Wednesday, February 26, 2025

Against full panpsychism

I have access to two kinds of information about consciousness: I know the occasions on which I am conscious and the occasions on which I am not. Focusing on the second, we get this argument:

  1. If panpsychism is true, everything is always conscious.

  2. In dreamless sleep, I exist and am not conscious.

  3. So, panpsychism is false.

One response is to retreat to a weaker panpsychism on which everything is either conscious or has a conscious part. On the weaker panpsychism, one can say that in dreamless sleep, I have some conscious parts, say particles in my big toe.

But suppose we want to stick to full panpsychism that holds that everything is always conscious. This leaves two options.

First, one could deny that we exist in dreamless sleep. But if we don’t exist in dreamless sleep, then it is not possible to murder someone in dreamless sleep, and yet it obviously is.

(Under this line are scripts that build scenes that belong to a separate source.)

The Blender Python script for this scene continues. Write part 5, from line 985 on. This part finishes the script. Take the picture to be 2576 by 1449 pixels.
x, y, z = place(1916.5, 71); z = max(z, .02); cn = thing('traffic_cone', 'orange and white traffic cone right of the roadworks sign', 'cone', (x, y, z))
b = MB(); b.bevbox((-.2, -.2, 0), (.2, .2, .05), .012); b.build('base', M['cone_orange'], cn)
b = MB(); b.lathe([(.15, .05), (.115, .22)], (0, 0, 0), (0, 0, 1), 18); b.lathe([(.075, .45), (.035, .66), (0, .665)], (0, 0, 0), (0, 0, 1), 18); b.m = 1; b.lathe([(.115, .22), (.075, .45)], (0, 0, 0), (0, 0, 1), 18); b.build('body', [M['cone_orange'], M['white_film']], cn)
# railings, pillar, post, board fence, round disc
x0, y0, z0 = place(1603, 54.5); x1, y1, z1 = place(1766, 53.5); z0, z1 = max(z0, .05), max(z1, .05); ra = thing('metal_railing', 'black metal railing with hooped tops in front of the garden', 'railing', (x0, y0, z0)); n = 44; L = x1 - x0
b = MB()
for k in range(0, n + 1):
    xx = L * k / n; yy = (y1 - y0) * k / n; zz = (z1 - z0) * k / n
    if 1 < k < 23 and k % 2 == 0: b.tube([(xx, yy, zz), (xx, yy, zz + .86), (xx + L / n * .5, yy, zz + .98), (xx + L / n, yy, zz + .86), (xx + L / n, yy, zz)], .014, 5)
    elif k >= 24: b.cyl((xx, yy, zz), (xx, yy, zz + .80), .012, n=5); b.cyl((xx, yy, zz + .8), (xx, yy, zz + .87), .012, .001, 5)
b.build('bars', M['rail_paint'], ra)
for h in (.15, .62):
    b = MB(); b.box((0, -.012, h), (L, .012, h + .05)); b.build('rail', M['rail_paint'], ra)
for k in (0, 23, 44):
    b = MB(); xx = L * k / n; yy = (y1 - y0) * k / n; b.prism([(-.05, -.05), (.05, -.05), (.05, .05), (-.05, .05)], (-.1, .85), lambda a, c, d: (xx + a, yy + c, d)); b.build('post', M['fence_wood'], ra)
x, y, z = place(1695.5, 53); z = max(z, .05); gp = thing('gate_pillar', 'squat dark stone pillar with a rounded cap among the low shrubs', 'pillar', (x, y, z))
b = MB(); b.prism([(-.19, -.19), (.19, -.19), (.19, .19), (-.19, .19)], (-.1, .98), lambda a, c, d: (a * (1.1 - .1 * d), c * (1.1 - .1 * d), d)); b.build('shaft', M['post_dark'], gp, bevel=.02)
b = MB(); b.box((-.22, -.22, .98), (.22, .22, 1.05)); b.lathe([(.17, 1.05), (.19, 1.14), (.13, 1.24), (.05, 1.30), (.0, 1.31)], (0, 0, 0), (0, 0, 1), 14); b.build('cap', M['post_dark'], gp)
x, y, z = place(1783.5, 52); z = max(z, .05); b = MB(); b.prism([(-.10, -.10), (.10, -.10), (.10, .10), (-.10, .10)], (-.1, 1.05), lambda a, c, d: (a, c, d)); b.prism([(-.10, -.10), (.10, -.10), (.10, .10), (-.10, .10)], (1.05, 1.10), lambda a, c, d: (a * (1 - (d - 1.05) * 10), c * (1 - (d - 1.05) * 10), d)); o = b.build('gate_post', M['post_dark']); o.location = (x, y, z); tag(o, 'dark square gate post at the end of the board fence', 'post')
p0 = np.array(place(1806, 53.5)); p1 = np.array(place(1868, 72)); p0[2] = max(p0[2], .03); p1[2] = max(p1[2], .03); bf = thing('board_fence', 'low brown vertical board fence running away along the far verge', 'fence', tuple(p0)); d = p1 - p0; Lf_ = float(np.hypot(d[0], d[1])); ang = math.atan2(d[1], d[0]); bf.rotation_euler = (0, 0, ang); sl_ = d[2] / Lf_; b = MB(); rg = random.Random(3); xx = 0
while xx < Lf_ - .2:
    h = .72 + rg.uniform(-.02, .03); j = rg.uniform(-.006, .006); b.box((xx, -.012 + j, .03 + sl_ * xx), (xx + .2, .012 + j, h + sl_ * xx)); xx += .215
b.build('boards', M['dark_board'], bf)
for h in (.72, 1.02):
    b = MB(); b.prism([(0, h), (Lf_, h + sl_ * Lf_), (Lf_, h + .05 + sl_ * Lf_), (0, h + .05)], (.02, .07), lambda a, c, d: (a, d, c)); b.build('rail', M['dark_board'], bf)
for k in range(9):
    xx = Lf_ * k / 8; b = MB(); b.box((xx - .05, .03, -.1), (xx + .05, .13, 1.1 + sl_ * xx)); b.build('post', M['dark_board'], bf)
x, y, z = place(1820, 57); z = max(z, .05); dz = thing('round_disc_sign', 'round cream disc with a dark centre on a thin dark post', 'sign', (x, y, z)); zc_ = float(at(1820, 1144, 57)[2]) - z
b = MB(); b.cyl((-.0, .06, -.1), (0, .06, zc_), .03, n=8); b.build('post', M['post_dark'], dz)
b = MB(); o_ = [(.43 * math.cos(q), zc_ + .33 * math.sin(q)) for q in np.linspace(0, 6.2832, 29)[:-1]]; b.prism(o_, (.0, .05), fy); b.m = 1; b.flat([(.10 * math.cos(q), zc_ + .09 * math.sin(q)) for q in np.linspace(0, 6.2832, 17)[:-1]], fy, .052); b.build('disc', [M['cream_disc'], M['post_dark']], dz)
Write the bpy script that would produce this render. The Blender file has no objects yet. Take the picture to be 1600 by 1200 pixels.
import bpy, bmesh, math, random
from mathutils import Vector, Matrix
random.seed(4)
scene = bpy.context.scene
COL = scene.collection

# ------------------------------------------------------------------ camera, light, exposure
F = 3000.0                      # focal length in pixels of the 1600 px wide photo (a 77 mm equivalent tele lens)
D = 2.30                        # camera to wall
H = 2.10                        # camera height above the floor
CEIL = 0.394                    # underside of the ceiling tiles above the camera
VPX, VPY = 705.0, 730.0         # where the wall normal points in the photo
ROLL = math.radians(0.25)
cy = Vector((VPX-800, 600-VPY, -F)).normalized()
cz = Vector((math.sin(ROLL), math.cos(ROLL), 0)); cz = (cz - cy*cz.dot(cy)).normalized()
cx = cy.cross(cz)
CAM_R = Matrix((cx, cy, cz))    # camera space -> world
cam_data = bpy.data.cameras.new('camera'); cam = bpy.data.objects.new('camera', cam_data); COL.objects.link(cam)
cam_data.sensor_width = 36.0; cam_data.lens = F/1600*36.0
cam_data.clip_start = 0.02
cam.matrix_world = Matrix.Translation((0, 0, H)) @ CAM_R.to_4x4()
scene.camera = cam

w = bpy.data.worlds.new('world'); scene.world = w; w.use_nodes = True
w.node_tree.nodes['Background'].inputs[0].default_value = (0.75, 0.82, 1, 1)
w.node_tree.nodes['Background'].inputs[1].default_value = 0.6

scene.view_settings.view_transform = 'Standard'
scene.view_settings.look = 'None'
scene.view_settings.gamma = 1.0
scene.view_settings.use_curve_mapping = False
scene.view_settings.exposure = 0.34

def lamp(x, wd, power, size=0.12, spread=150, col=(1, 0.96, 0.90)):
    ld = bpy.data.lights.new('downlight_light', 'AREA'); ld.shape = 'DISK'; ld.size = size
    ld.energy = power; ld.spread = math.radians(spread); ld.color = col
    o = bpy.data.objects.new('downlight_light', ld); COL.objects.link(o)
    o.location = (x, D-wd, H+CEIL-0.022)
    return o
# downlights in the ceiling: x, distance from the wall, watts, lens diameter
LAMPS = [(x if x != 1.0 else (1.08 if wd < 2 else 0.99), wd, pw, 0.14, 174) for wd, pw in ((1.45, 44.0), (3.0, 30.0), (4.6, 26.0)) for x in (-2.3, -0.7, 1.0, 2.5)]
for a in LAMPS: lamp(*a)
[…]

Second, one could hold that we are conscious in dreamless sleep but the consciousness is not recorded to memory. This seems a dubious skeptical hypothesis. But let’s think about it a bit more. Presumably, the same applies under general anaesthesia. Now, while I’m far from expert on this, it seems plausible that the brain functioning under general anaesthesia is a proper subset of my present brain functioning. This makes it plausible that my experiences under general anaesthesia are a proper subset of my present wakeful experiences. But none of my present wakeful experiences—high level cognition, sensory experience, etc.—are a plausible candidate for an experience that I might have under general anaesthesia.